I saw a neat plan on the Internet last night for a non-powered refrigerator. It just uses a copper coil full of refrigerant and a bunch of radiator fins placed outdoors to freeze solid a huge chunk of ice each autumn. The chunk stays frozen (or mostly so) all through the year until the next autumn when you freeze it again. More and more I’m leaning towards going not just off-the-grid, but even totally without electricity of any kind. I could have a masonry stove, wood cookstove with hot water reservoir, solar hot water, a non-electric fridge, candles, lanterns, a root cellar and other forms of cold storage, and lots of hand tools. If it was all paid for as I went and I truly could be self-sufficient I could get away with having no phone or internet. Those are the only two things I might still need if I weren’t self-sufficient and I still needed to earn some money. Of course, I’ll always need to earn enough to cover property taxes, but I could probably do that without having phone or internet.

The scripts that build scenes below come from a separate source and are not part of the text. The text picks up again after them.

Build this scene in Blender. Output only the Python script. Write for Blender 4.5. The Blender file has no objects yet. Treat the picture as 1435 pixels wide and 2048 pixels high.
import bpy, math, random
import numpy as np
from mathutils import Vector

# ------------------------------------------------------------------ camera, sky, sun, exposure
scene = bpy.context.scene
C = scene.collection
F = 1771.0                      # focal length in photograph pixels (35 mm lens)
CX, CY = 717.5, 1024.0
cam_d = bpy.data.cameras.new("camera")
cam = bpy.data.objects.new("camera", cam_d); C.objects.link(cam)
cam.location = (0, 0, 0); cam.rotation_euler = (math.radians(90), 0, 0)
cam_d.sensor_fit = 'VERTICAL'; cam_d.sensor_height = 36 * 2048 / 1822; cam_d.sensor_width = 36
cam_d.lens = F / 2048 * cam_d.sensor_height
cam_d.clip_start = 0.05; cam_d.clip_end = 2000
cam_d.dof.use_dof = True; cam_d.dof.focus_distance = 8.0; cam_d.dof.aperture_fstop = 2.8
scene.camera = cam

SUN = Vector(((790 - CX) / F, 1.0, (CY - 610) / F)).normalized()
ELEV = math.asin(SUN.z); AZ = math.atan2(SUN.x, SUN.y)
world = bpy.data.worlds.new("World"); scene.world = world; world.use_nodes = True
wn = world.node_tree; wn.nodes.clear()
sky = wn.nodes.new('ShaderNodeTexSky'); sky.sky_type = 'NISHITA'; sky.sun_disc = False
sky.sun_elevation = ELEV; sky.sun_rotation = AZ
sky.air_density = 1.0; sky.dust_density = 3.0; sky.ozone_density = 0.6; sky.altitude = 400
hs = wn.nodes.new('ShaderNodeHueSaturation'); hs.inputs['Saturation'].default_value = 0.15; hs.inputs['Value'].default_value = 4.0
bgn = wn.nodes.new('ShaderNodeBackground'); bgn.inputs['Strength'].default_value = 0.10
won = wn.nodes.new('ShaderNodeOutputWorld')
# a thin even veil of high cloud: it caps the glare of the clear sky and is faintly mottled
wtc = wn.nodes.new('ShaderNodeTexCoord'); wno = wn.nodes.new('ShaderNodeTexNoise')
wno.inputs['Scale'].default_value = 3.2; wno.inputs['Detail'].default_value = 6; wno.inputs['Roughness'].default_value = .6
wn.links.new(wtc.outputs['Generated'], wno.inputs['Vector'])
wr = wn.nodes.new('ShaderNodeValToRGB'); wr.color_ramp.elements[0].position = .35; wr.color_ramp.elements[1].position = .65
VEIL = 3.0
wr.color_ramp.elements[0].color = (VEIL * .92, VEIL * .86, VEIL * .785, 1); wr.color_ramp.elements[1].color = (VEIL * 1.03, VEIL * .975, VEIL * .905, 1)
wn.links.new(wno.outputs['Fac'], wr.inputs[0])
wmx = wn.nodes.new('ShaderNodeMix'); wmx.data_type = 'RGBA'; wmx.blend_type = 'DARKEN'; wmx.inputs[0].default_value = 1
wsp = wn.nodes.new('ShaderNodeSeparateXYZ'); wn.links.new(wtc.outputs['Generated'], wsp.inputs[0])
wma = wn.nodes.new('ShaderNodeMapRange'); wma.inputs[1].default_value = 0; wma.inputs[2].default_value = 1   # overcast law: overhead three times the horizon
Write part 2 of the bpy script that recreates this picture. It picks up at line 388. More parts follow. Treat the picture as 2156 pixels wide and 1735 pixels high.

It’d be nice to find an inexpensive piece of land and build a small strawbale cabin. I’d have a composting toilet and maybe an indoor hand pump and an outdoor one. And a gray water system from the sink, tub, and wash tub. No wiring, no septic system, no major plumbing to do.

Sunday, May 24, 2009

I’m still pushing to get the garden dug. I have one more full bed to dig, plus I’m probably going to make a smaller bed for the corn. The weather’s been really rainy the past two days so it’s nothing but mud—terrible for digging, but great for all of the seeds and seedlings out there. I saw when I peeked out this morning that my mesclun salad greens had sprouted overnight. I planted them quite late, but since you harvest them so small I should be able to get something from them before it gets too hot.

I haven’t been good about getting my crops in early this year, but then again I’ve been preoccupied with digging the new beds. I think I underestimated just how huge the job would be. I gave up plugging the sod into the front lawn after I dug the first bed. It was taking way too long, so after that all of the sod went into the compost bin. At least next year it should all be a breeze.

Next week I’m going to buy materials to build some trellises. I’ll build two 7ft. stretches of trellis for the butternut squash and Collin’s gourds and then a series of horizontal trellises for the tomato bed.  I can’t afford to trellis the whole bed this year, so I’ll leave the determinate paste tomatoes to sprawl and just worry about the beefsteak and heirloom tomatoes. Next year I can expand.

I’ve eaten my first semi-wild food salad this year, and a semi-wild food stir-fry with Collin the other night. It just contained lamb’s quarters and dandelion greens in addition to our store-bought vegetables. Boy, lamb’s quarters are really delicious and I have a profusion of them in the side yard. To think I had been tossing them in the compost bin all this time. I do feel a little self-conscious out there picking weeds and then carrying them into the house for dinner. I doubt that the neighbors would even notice me doing that, but it still feels a little funny.

Thursday, May 7, 2009

I’m still working on the garden expansion project. Unlike the bed I created last year, which was on bare ground, all the new beds are covered in grass, so I’ve been sod-busting—quite the slow and grueling process. It doesn’t help that I’m taking the sod and then plugging it into bare spots in the front yard. That seems to take even longer than digging it up. I’m running out of time to get it all done. It sounds like the weather’s going to be kind of lousy this weekend—we’ve had a long string of wet weekends now. But I need to push to get the garden ready.